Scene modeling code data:
========================

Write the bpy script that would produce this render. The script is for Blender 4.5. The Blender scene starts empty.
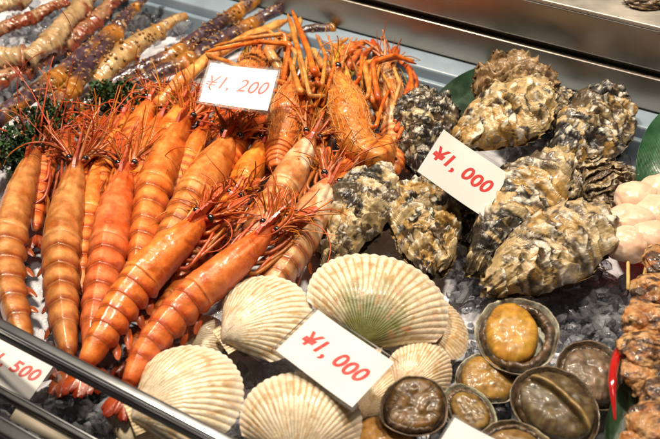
import bpy, math, random
import numpy as np
from mathutils import Vector

sc = bpy.context.scene
COL = sc.collection
rng = np.random.default_rng(7)
PI = math.pi

# ------------------------------------------------------------------ camera geometry
TH = math.radians(40.0); DIST = 0.94; F = 1000.0
CAM = np.array([0.0, -DIST*math.cos(TH), DIST*math.sin(TH)])
FWD = np.array([0.0, math.cos(TH), -math.sin(TH)])
RGT = np.array([1.0, 0.0, 0.0])
UPV = np.array([0.0, math.sin(TH), math.cos(TH)])

def nrm(v):
    v = np.asarray(v, float)
    return v/max(np.linalg.norm(v), 1e-12)
def ray(px, py):
    return FWD + (px-330.0)/F*RGT - (py-219.5)/F*UPV
def W(px, py, z=0.0):
    d = ray(px, py)
    return CAM + d*((z-CAM[2])/d[2])
def onplane(px, py, P0, N):
    d = ray(px, py)
    return CAM + d*(np.dot(P0-CAM, N)/np.dot(d, N))
def proj(P):
    v = np.asarray(P)-CAM
    z = v@FWD
    return np.array([330+F*(v@RGT)/z, 219.5-F*(v@UPV)/z])
def mpp(P):
    return float((np.asarray(P)-CAM)@FWD)/F

# ------------------------------------------------------------------ noise
_g = np.random.default_rng(99).normal(size=(512, 3)); _g /= np.linalg.norm(_g, axis=1)[:, None]
def perlin(p, seed=0):
    p = np.asarray(p, float); sh = p.shape[:-1]; p = p.reshape(-1, 3)
    i = np.floor(p).astype(np.int64); f = p-i
    u = f*f*f*(f*(f*6-15)+10)
    out = np.zeros(len(p))
    for dx in (0, 1):
        for dy in (0, 1):
            for dz in (0, 1):
                h = ((i[:, 0]+dx)*73856093) ^ ((i[:, 1]+dy)*19349663) ^ ((i[:, 2]+dz)*83492791) ^ (seed*2654435 + 12345)
                h = (h ^ (h >> 13))*1274126177
                h = (h ^ (h >> 16)) & 511
                g = _g[h]
                d = (f-np.array([dx, dy, dz]))
                w = (u[:, 0] if dx else 1-u[:, 0])*(u[:, 1] if dy else 1-u[:, 1])*(u[:, 2] if dz else 1-u[:, 2])
                out += w*(g*d).sum(1)
    return (out*1.6).reshape(sh)
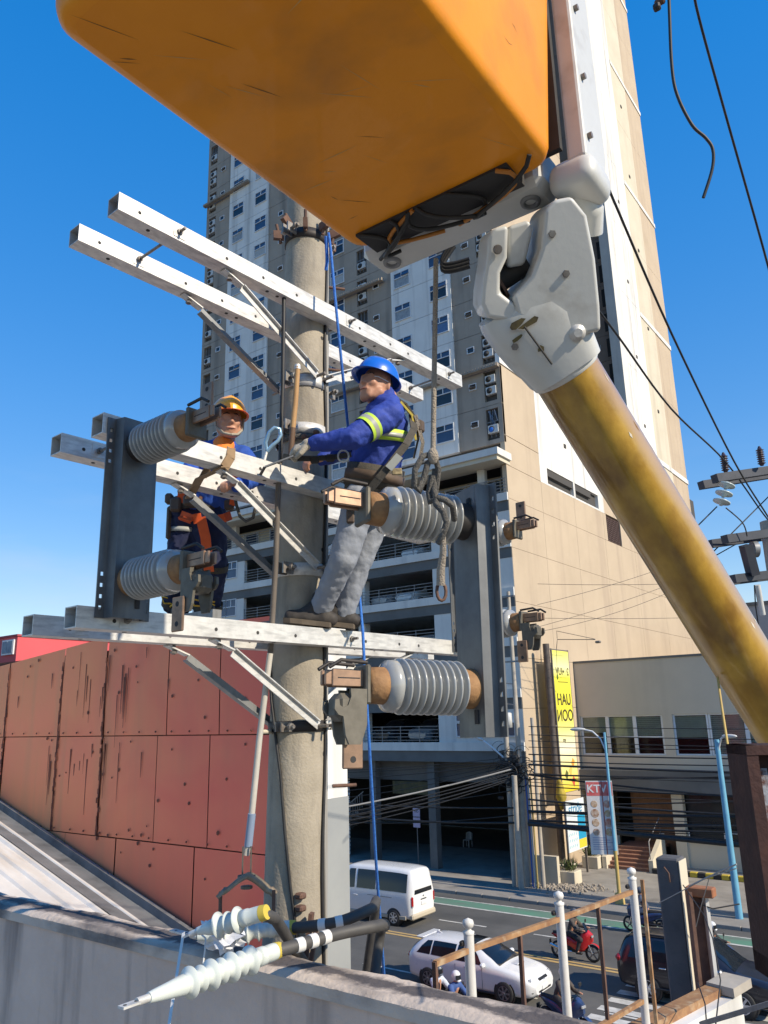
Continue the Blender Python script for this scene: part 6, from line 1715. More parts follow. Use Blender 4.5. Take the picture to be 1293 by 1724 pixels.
b = MB(); b.box((-.055, 0, 0), (-.03, .10, hh_), LM); b.box((-.03, .04, .0), (.09, .05, hh_), LM); b.box((.09, 0, 0), (.10, .10, hh_), LM); b.box((-.055, -.002, hh_ - .02), (.10, .1, hh_), LM); b.box((-.055, -.002, 0), (.1, .1, .04), LM); b.build('post_body', M['rust_deep'], RP)
MB().box((-.026, .034, .06), (.0, .039, hh_ - .05), LM).build('flaking_paint', M['rust_flake'], RP)
MB().tube([LM @ V(-.012, .06, 0), LM @ V(-.01, .06, -.35)], .014, 10).build('lower_pipe', M['concrete_pole'], RP)
# loose wires near the fence
for i, (pp, r_) in enumerate([([(-1.763, 7.044, 7.585), (-2.013, 7.159, 7.457), (-2.232, 7.294, 7.336)], .006), ([(-1.768, 7.051, 7.553), (-2.035, 7.147, 7.443), (-2.607, 7.605, 7.110)], .004), ([(-2.013, 7.159, 7.457), (-2.167, 7.387, 7.197), (-2.310, 7.619, 6.949)], .004), ([(-2.408, 7.702, 7.259), (-2.172, 7.415, 7.099), (-2.016, 7.043, 7.018), (-1.957, 6.912, 6.763), (-1.874, 6.375, 6.634)], .005), ([(-2.388, 7.759, 7.129), (-2.198, 7.789, 7.071), (-2.001, 7.922, 7.106)], .006), ([(-2.101, 6.813, 6.746), (-2.015, 6.647, 6.663), (-1.964, 6.458, 6.571)], .005)]):
    tag(MB().tube(pp, r_, 6).build('loose_wire', M['cable_grey'] if i in (0, 1, 2) else M['cable_black']), ['pale wire slanting up to the rusty steel post', 'thin pale wire reaching the square concrete post', 'pale wire dropping from the knotted wires', 'dark wire looping down past the stub wall', 'dark wire level with the striped kerb', 'dark wire hanging down the stub wall face'][i], 'wire', 'loose wires at the fence')
tag(MB().bar(V(*(-1.959, 6.312, 6.636)), V(*(-1.445, 6.225, 6.880)), .03, .03).build('steel_bar', M['galv_dark']), 'grey steel bar crossing low in front of the dark car', 'bar')

# ================================================================== FAR RIGHT UTILITY POLE AND LOOSE WIRES IN THE SKY
UP = thing('utility_pole', 'distant steel crossarm pole with disc insulators at the right edge', 'utility pole', (-1.881, 10.947, 8.709))
ub = V(*(-1.702, 10.618, 10.129))
MB().tube([V(ub.x, ub.y, 0), V(ub.x, ub.y, (-1.539, 10.438, 11.050)[2])], [.2, .14], 16).build('shaft', M['concrete_pole'], UP)
mdk = mat('arm_grey', (.05, .055, .07), (.035, .04, .05), 5, .6, metal=.3)
for i, (a, c) in enumerate([((-2.069, 9.540, 11.440), (-0.998, 11.332, 11.882)), ((-2.096, 9.748, 10.736), (-1.141, 11.491, 11.069)), ((-2.103, 9.893, 10.274), (-1.235, 11.595, 10.534))]):
    a, c = Vector(a), Vector(c)
    MB().bar(a, c, .1, .10).build('crossarm', mdk, UP); dv = (c - a).cross(V(0, 0, 1)).normalized() * .34
    MB().bar(a - dv + (c - a) * .06, c - dv, .1, .10).build('crossarm', mdk, UP)
for (px1, py1) in [((0), (0))]: pass
for p in ((-1.958, 9.657, 11.526), (-1.621, 10.060, 11.636)):
    p = Vector(p); pr_ = [(0, .02)]
    for k in range(7): pr_ += [(.02 + k * .028, .03), (.03 + k * .028, .048), (.036 + k * .028, .03)]
    pr_ += [(.23, .02), (.25, .012)]
    MB().lathe(pr_, p, (0, 0, 1), 14).build('pin_insulator', mat('brown_glaze', (.05, .03, .035), None, rough=.3) if 'brown_glaze' not in bpy.data.materials else bpy.data.materials['brown_glaze'], UP)
dsk = V(*(-1.983, 9.624, 11.375))
for k in range(3):
    c = dsk + V(-.035 * k, -.02 * k, -.06 - .10 * k)
    MB().lathe([(0, .02), (.03, .035), (.04, .10), (.055, .10), (.075, .03), (.09, .02)], c + V(.0, 0, .0), V(.35, .2, 1), 20).build('disc_insulator', mat('disc_grey', (.45, .52, .52), None, rough=.3) if 'disc_grey' not in bpy.data.materials else bpy.data.materials['disc_grey'], UP)
MB().bar(V(*(-1.929, 10.016, 10.681)), V(*(-1.915, 10.140, 10.332)), .16, .1, (.8, .6, 0)).build('arm_post', mdk, UP)
MB().lathe([(0, .1), (.06, .1)], (-1.894, 10.180, 10.650), V(.8, .59, 0), 16).build('reel', M['galv_dark'], UP)
MB().tube([(-1.896, 10.193, 10.213), (-1.905, 10.299, 9.864)], .035, 10).build('arrester', M['ac_white'], UP)
MB().tube([(-1.924, 10.171, 10.214), (-1.956, 10.227, 9.970), (-1.970, 10.307, 9.692)], .008, 6).build('lead', M['cable_black'], UP)
SKW = [([(-0.803, 5.327, 14.254), (-0.841, 5.471, 14.120), (-0.873, 6.201, 13.771), (-0.917, 7.714, 12.952), (-0.966, 8.641, 12.354)], .011, 'long black wire slanting down the sky at the far right'),
       ([(-1.462, 4.387, 12.509), (-1.493, 4.920, 12.376), (-1.600, 6.508, 11.975), (-1.710, 8.908, 11.432), (-1.686, 10.329, 11.055), (-1.608, 11.014, 10.698)], .010, 'black wire crossing the white tower strip toward the distant pole'),
       ([(-1.983, 5.426, 12.079), (-1.979, 6.235, 11.961), (-1.965, 7.610, 11.704), (-1.927, 9.582, 11.628), (-1.871, 11.144, 11.282), (-1.754, 12.099, 10.969)], .010, 'black wire ending at the pin insulator of the distant pole'),
       ([(-0.897, 4.863, 13.895), (-0.934, 4.916, 13.647), (-0.986, 4.999, 13.275), (-0.991, 5.062, 13.067), (-0.942, 5.166, 12.857), (-0.879, 5.243, 12.764), (-0.852, 5.289, 12.680), (-0.880, 5.313, 12.544), (-0.966, 5.314, 12.347)], .012, 'loose kinked black cable end dangling in the sky'),
       ([(-2.751, 9.011, 10.349), (-2.265, 9.439, 10.913), (-2.103, 9.620, 11.116)], .008, 'thin wire rising left to the disc insulators'),
       ([(-2.020, 9.686, 11.100), (-1.891, 9.838, 10.923), (-1.873, 9.902, 10.764)], .008, 'short jumper wire from disc insulators to the second crossarm'),
       ([(-2.430, 10.184, 10.615), (-2.033, 10.578, 11.083), (-1.496, 11.259, 11.772)], .008, 'thin wire passing behind the distant pole, upper one'), ([(-2.367, 10.226, 10.627), (-2.004, 10.660, 10.896), (-1.591, 11.364, 11.235)], .007, 'thin wire passing behind the distant pole, lower one')]
for pts_, r_, lb in SKW:
    cu = []
    P_ = [Vector(p) for p in pts_]
    for i in range(len(P_) - 1):
        p0, p1, p2, p3 = P_[max(i - 1, 0)], P_[i], P_[i + 1], P_[min(i + 2, len(P_) - 1)]
        for k in range(6):
            s = k / 6; cu.append(.5 * ((2 * p1) + (p2 - p0) * s + (2 * p0 - 5 * p1 + 4 * p2 - p3) * s * s + (3 * p1 - p0 - 3 * p2 + p3) * s**3))
    cu.append(P_[-1])
    tag(MB().tube(cu, r_, 7).build('overhead_cable', M['cable_black']), lb, 'cable', 'wires against the sky')
DV = thing('line_clamp', 'small black line clamp hanging at the top edge of the sky', 'clamp', (-0.992, 4.860, 13.690))
c = V(*(-1.000, 4.856, 13.682)); MB().bbox(c, (.05, .05, .05), Matrix.Identity(4), .01).build('clamp_body', M['dark_iron'], DV)
MB().bbox(c + V(.02, .02, .05), (.07, .05, .04), None, .01).build('clamp_jaw', M['rust_iron'], DV); MB().tube([c + V(0, 0, .05), c + V(.06, .03, .25)], .008, 6).build('clamp_wire', M['cable_black'], DV)

# ================================================================== THE TWO LINEMEN
LF, TW_, UPV = V(-.807, -.59, 0), V(.59, -.807, 0), V(0, 0, 1)     # left and towards the viewer, in the street frame
M['shirt_blue'] = mat('shirt_blue', (.022, .055, .33), (.018, .042, .27), 9, .75, bump=.15, bscale=90)
M['jeans'] = mat('jeans', (.27, .29, .33), (.22, .24, .28), 7, .9, bump=.3, bscale=22, stain=(.34, .355, .38), stain_amt=.5, stain_scale=(1.5, 1.5, .8))
M['navy'] = mat('navy', (.012, .018, .065), (.008, .012, .04), 9, .85)
M['hivis'] = mat('hivis', (.50, .72, .06), None, rough=.6)
M['reflect'] = mat('reflect', (.36, .37, .34), None, rough=.4)
M['webbing'] = mat('webbing', (.055, .048, .038), (.085, .075, .06), 25, .85, bump=.3, bscale=200)
M['leather'] = mat('leather', (.07, .045, .03), (.11, .075, .05), 12, .7)
M['helmet_blue'] = mat('helmet_blue', (.015, .14, .62), (.012, .12, .55), 4, .3, coat=.4)
M['helmet_orange'] = mat('helmet_orange', (.95, .42, .02), (.90, .37, .015), 4, .3, coat=.4)
M['brim_red'] = mat('brim_red', (.72, .10, .015), None, rough=.35)
M['glove'] = mat('glove', (.42, .38, .31), (.30, .27, .22), 22, .9, bump=.3, bscale=160)
M['boot'] = mat('boot', (.028, .024, .022), (.05, .042, .036), 14, .7)
M['sole'] = mat('sole', (.12, .095, .07), (.09, .07, .05), 14, .9)
M['orange_web'] = mat('orange_web', (.70, .10, .015), (.60, .08, .012), 20, .7)
M['hair'] = mat('hair', (.02, .016, .014), (.04, .035, .03), 30, .7)
M['eye_dark'] = mat('eye_dark', (.02, .012, .01), None, rough=.3)
M['lip'] = mat('lip', (.30, .10, .075), None, rough=.5)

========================

Request: Only the lines from the start of the entries above to the line containing "return float((np.asarray(P)-CAM)@FWD)/F" are to be given again, exactly and with both ends included; pictures are excluded.

Answer to this problem:
Write the bpy script that would produce this render. The script is for Blender 4.5. The Blender scene starts empty.
import bpy, math, random
import numpy as np
from mathutils import Vector

sc = bpy.context.scene
COL = sc.collection
rng = np.random.default_rng(7)
PI = math.pi

# ------------------------------------------------------------------ camera geometry
TH = math.radians(40.0); DIST = 0.94; F = 1000.0
CAM = np.array([0.0, -DIST*math.cos(TH), DIST*math.sin(TH)])
FWD = np.array([0.0, math.cos(TH), -math.sin(TH)])
RGT = np.array([1.0, 0.0, 0.0])
UPV = np.array([0.0, math.sin(TH), math.cos(TH)])

def nrm(v):
    v = np.asarray(v, float)
    return v/max(np.linalg.norm(v), 1e-12)
def ray(px, py):
    return FWD + (px-330.0)/F*RGT - (py-219.5)/F*UPV
def W(px, py, z=0.0):
    d = ray(px, py)
    return CAM + d*((z-CAM[2])/d[2])
def onplane(px, py, P0, N):
    d = ray(px, py)
    return CAM + d*(np.dot(P0-CAM, N)/np.dot(d, N))
def proj(P):
    v = np.asarray(P)-CAM
    z = v@FWD
    return np.array([330+F*(v@RGT)/z, 219.5-F*(v@UPV)/z])
def mpp(P):
    return float((np.asarray(P)-CAM)@FWD)/F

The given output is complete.